Thursday, February 15, 2024

Mementos

It's amazing to see the things people have kept as mementos. In looking through her things, I found a letter from my sister to my mother from December 1995 kept so close to her everyday work area that she must have been reading it regularly. It took me back to those years, we were a family....broken due to his loss but still a family. Things changed so much after that, everyone drifted apart. I would like to think I didn't drift away, even though I physically did but emotionally and mentally I stayed with her. That's what I would like to think.....did she think that way? 

Tuesday, February 13, 2024

Always be dedicated

Even in this state she asks me if I'm missing work for her and to get back to doing my work. It's the unflinching resolve she always had to hard work and dedication to one's profession....even in this state she holds on to it strongly and dearly.

Harsh

It's not easy to see someone who has been independent for 35 years suddenly reliant on others for even the smallest things. Basic everyday life functions now require the help of others and you see this person go from being a strong independent personality to one that is a shell of their former self. Life is harsh....it can turn the tables on you in ways you can't ever expect. 

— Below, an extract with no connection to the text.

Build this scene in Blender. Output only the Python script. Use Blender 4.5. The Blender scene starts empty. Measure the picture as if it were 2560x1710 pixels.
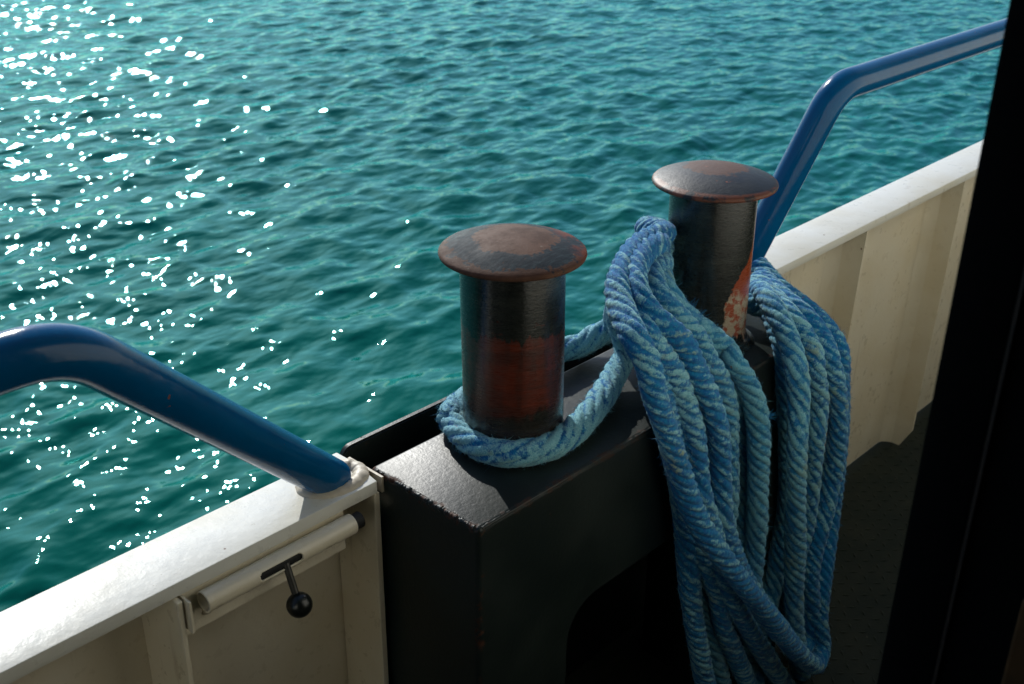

I spent 35 years of my life seeing my mother as a source of strength, she taught me the value of hard work and that you do whatever you can to try to improve the lives of those dependent on you. She gave up her life fully for me 35 years ago and there's no way I could ever repay that. When she held my hand and asked me to forgive her for being a bad mother, I couldn't hold on to the facade of strength but I couldn't let her see me break down. I did later on but not in front of her as I need to make sure she believes she raised a strong son.

I want to see her suffering end.....I don't know what that means or how that happens but I can't see her suffer.